'The Curious Case of Benjamin Button' review — Jamie Parker gives a performance for the ages

Read our four-star review of The Curious Case of Benjamin Button, starring Jamie Parker, currently in performances at Southwark Playhouse to 1 July.

Matt Wolf
Matt Wolf

A commendable Off-West End musical has got even better on its (presumed) way to the West End and, with luck, beyond. I’m referring not to Operation Mincemeat, which is currently making much the same journey, but to another, very different homegrown musical: The Curious Case of Benjamin Button.

People often ask where original British musical theatre has gone in this age of ready-made jukebox knockoffs. The happy answer is that it is alive and well and being carefully watered, as evidenced by the heady array of producers (ATG first amongst equals) backing this return engagement of a show that was previously seen in 2019.

Since then, the production has ditched a puppet, more than doubled the size of a five-person cast, and located the ideal leading man in Olivier Award winner Jamie Parker.

Playing the title role of a man who ages backwards (think Merrily We Roll Along on speed), London and Broadway’s original Harry Potter gives a performance for the ages. Parker will next appear in the U.K. premiere in August of Next to Normal but, as of this writing, it’s pretty well impossible to imagine a further life for Benjamin Button without his talent leading from the front.

With minimal makeup and not a trace of thespian grandstanding, Parker brings surpassing empathy to an assignment taken in the 2008 film version of the same source by Brad Pitt. The origin for both these adaptations is the 1922 short story of the same name by F. Scott Fitzgerald – better known, of course, for The Great Gatsby, which seems to get a fresh theatrical adaptation every five minutes.

One has to wonder what this urbane sophisticate would make of his tale displaced to the rugged Cornish coastline and paired with a powerfully elemental original score from composer and co-lyricist Darren Clark, in conjunction with the protean Jethro Compton who wears multiple hats as director, designer, and co-producer – alongside penning the book and co-authoring the lyrics. Phew!

In other hands, one might question the absence of an outside eye to help shape material toward which creators can feel so intimately connected that they lose the bigger picture. Not here. The actor-musician cast makes frequent mention in song that “it’s all just a matter of time,” and you feel that the years spent marinating a parable of sorts have let its poignancy land with redoubled force. I watched the closing sequence through a mist of tears accompanying pathos at once honestly earned and deeply felt.

We pick up Benjamin Button from his birth in 1918, pipe and walking stick at the ready as befits a senior citizen who will slide back in years even as the century he inhabits spins forward to encompass wars, a moon landing, and other defining moments.

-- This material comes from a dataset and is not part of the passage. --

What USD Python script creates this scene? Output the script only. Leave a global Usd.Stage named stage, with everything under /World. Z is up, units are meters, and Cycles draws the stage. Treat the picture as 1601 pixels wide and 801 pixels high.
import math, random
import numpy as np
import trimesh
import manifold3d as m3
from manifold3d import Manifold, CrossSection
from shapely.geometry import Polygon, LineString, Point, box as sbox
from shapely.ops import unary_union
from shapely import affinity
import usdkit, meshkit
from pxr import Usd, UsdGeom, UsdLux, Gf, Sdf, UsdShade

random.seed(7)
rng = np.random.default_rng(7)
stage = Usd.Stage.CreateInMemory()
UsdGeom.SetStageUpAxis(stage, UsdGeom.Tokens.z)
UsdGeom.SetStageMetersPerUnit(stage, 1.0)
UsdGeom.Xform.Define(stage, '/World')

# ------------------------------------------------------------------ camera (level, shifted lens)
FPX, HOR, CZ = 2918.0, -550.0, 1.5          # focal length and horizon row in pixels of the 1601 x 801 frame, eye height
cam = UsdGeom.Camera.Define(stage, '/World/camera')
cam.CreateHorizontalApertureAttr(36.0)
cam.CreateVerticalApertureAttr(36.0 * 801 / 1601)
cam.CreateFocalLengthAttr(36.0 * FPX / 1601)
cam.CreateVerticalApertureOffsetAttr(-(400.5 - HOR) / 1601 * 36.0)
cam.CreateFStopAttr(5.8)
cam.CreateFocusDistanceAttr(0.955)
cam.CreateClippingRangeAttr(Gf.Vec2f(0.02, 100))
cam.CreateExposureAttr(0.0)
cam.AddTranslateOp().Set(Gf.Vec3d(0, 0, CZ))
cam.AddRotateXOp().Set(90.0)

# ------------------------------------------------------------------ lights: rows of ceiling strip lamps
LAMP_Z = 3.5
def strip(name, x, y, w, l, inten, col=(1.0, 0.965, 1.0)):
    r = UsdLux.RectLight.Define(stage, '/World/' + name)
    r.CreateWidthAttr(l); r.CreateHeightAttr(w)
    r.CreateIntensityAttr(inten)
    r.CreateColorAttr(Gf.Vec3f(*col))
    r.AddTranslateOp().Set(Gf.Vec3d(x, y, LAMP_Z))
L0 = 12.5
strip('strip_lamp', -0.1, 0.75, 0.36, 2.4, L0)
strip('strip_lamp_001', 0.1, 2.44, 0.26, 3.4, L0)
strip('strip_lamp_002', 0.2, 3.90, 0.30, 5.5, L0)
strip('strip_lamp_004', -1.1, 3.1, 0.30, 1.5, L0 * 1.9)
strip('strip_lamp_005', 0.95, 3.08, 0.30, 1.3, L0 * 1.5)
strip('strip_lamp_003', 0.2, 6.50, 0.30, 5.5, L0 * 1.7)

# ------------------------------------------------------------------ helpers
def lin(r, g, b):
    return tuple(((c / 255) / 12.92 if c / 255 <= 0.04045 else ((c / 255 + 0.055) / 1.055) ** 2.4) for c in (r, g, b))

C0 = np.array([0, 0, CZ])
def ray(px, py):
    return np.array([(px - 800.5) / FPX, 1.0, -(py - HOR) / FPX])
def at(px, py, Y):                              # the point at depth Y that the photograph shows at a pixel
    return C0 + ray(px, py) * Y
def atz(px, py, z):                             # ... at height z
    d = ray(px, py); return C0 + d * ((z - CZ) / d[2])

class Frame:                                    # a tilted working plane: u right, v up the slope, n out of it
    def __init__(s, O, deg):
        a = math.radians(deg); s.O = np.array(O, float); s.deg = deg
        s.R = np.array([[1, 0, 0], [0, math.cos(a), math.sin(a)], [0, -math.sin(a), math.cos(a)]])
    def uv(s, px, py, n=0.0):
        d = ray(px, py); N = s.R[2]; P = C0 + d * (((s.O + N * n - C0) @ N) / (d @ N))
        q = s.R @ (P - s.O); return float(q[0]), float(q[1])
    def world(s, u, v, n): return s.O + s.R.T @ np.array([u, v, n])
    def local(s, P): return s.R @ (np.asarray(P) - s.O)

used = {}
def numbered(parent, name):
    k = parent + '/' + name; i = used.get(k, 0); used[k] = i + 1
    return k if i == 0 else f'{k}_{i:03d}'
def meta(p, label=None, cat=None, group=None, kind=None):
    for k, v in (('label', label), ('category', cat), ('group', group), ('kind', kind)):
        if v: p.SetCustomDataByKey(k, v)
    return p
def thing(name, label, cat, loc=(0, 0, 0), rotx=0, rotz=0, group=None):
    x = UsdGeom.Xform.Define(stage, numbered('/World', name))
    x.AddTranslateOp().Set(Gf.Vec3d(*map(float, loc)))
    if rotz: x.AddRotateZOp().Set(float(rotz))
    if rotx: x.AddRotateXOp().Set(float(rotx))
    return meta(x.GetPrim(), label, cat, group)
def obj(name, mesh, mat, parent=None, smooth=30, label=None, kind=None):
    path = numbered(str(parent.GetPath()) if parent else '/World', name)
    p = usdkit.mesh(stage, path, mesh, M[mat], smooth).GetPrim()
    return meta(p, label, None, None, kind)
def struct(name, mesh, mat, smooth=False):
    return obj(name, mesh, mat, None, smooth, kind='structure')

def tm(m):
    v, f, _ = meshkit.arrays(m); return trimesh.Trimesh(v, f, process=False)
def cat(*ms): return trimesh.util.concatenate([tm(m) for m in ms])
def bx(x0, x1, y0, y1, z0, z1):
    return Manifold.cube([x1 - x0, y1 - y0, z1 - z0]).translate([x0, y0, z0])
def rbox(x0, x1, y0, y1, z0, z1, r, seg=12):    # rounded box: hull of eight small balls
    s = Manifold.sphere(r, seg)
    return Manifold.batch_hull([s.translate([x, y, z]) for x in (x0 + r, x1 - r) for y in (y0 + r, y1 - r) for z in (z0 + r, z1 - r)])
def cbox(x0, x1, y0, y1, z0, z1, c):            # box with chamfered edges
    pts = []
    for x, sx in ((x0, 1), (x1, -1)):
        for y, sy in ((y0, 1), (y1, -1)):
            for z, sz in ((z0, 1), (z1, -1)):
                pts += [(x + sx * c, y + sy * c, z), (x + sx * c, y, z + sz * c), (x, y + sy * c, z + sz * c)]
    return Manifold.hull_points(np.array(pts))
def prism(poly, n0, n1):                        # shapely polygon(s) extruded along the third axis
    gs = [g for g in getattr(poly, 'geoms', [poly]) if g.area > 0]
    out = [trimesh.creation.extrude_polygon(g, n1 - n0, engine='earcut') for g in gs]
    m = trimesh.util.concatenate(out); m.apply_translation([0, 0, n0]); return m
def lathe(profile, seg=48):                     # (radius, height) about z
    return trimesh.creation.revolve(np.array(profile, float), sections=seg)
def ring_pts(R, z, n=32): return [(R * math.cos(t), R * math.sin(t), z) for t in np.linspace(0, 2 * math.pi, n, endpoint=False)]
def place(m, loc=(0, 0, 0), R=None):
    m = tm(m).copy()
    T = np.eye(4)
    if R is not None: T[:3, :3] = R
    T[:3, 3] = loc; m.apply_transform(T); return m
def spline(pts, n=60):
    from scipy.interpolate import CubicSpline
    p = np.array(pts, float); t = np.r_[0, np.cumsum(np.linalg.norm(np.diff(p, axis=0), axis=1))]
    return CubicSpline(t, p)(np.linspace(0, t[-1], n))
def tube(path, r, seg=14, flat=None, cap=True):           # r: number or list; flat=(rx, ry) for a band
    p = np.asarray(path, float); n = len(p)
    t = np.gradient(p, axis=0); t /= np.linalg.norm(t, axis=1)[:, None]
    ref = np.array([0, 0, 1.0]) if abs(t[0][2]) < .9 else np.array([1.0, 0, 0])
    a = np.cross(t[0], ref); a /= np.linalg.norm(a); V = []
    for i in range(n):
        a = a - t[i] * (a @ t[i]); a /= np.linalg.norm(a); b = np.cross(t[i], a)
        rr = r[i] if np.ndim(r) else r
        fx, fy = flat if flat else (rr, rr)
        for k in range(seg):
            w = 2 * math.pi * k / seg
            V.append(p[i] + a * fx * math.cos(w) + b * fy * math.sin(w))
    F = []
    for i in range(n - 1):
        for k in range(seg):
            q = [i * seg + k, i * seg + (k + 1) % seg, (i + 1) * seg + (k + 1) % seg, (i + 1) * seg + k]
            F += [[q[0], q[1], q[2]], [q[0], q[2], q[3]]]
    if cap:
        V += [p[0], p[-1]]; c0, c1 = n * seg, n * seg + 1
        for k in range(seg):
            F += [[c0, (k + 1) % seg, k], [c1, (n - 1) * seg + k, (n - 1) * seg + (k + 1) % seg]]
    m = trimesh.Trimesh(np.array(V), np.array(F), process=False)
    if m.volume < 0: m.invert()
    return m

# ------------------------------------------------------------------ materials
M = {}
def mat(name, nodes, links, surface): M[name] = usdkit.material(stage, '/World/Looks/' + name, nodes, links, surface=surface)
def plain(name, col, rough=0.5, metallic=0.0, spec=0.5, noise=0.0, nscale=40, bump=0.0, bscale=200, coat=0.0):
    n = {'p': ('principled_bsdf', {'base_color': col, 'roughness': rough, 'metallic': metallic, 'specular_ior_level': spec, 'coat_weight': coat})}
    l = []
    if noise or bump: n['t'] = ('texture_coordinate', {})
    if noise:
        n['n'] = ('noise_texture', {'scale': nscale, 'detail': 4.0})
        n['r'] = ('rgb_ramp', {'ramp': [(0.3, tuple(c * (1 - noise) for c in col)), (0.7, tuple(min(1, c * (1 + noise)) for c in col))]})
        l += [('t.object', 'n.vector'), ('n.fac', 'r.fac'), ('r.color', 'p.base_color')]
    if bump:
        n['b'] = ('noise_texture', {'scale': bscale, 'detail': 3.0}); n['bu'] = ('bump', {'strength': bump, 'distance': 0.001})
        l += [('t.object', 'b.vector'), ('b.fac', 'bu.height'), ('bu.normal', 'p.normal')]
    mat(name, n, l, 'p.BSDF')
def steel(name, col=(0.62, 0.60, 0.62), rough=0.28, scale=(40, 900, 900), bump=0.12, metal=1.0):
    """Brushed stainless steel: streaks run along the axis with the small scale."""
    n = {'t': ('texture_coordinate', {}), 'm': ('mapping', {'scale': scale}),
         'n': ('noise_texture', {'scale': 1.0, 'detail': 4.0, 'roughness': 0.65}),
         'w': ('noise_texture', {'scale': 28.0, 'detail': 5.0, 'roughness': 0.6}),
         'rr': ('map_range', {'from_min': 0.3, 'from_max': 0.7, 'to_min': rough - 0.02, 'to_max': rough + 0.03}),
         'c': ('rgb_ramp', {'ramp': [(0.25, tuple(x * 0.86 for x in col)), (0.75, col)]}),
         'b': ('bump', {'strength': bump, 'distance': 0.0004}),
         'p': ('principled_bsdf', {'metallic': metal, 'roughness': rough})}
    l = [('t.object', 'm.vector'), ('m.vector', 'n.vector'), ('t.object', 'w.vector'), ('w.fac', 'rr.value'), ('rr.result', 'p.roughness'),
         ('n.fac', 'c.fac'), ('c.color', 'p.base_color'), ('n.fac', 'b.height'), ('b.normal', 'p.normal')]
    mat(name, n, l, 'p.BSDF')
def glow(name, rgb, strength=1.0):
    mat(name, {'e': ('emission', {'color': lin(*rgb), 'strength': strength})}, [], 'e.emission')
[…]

But far from seeming like a staged newsreel, the show always foregrounds Benjamin against family – a mum who finds her son’s condition not quite the “miracle” she had expected and a dad (the excellent Benedict Salter) who lives to a ripe old age into triple digits that his son can only dream of.

The vagaries of timing find Benjamin enjoying his first beer at age 59 (the barmaid who serves him becomes the love of his life) and matching his wife Elowen chronologically at such time as they both turn 40. The rolling years allow his wrinkles to soften and hair to regain its natural colour, prompting onlookers to enquire about a “secret” which comes, as you might imagine, with no small amount of shame.

At heart, Benjamin craves nothing so much as normalcy – the prevailing musical theatre quest these days about people wanting simply to fit in. But few shows occupy as pungent a musical landscape as the Celtic sounds unfurled here, a fusion of shanty and folk played by a multitasking ensemble whose ease recalls the heyday of John Doyle. (Those who saw The History Boys, the Alan Bennett play from which Parker – like so many young actors – sprang, will remember his agility at the piano there.)

Sure, some may say the story arc is preordained, but then again, isn’t that the case more often than we care to admit? And it’s true that a further 15 minutes or so could be trimmed before the show travels on, which it must.

Whatever happens, all concerned would be mad not to make the open-hearted Parker crucial to its future. An admiring shoutout is due, too, to Molly Osborne in superb voice as a loving if bewildered spouse who remarks frustratedly that her husband “is like a child.” She speaks her words truthfully and achingly in a rending show that at every level couldn’t be more adult.

The Curious Case of Benjamin Button is at Southwark Playhouse through 1 July.